Thursday, October 29, 2020

Star Trek: Discovery - People of Earth Review

DIS "People of Earth"

"Dialogue is an effective strategy." - Saru

"People of Earth" finds Star Trek: Discovery flexing its muscles, balancing heart and humor as it takes a standard Trek plot pattern and elevates it with movie-quality production values and elegant enough plotting. After the slightly poky drama of last week's installment, this is a solid register for the show to play in.

The first order of business in "People of Earth" is reuniting Burnham with the Discovery crew. Hugs all around, except for Georgiou, who's not the hugging type. And in another example of the poignant value of standing on Starfleet ceremony, Burnham slowly turns the big chair to offer the captainship to Saru, like she's Jaime Lannister knighting Brienne. Mirror Gabriel Lorca and Christopher Pike were Captains of the year. Saru is here to stay.

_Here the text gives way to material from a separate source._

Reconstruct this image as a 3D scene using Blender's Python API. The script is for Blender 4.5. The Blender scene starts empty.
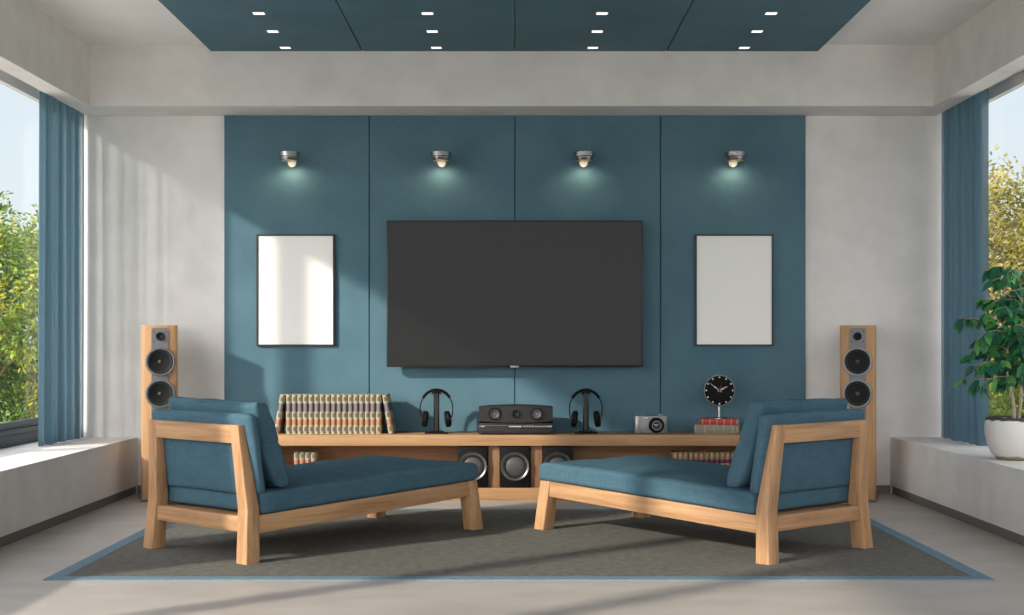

Next it's off to 32nd Century Earth, which doesn't exactly roll out the welcome mat and is no longer part of a Federation, notional or otherwise. (I smell a bit of a Brexit allegory.) The Earth Defense Force boards Discovery and insists the vintage ship leave the isolationist planet to its own devices. To prepare for the official "inspection", non-Starfleet personnel have to suit up to avoid questions, so cue Book chafing at wearing the form-fitting uniform. And after a couple years, it's good to see Georgiou back in a Starfleet uniform, although I suppose we've never seen the Mirror version in one before. It makes her unvarnished advice feel more authoritative, like Discovery has its own resident eccentric Admiral.

Earth Defense has been tangling with raiders led by someone called Wen, who intimidates folk with his Black Manta from Aquaman mask and grumbly vocoder. But Discovery being Starfleet, they get the two sides talking face to face, and it turns out the scary bug dude is really just Stargate Atlantis' Christopher Heyerdahl underneath.

Meanwhile, Discovery gains a new crewmember: Earth Defense whiz kid Adira (Blu del Barrio), who's actually a human host to a Trill symbiont. That big physiological development aside, one of the episode's rare missteps comes during their big scene with Stamets, as Jeff Russo's score goes over the line yelling, "This scene is light-hearted!" (The actor is non-binary, hence the pronoun at this point.)

In the end, Tilly and the rest of the bridge crew visit a favorite studying tree at what was Starfleet Academy. For a post-apocalyptic universe, Earth still looks pretty good. "People of Earth" is the show firing on all cylinders when it comes to doing TV Trek in the 21st Century, so the space chess and themes of negotiation over violence get a nice modern sheen. 7/10.

Stray observation:

- We see Discovery repair drones outside the ship, familiar from the animated Short Trek "Ephraim and Dot".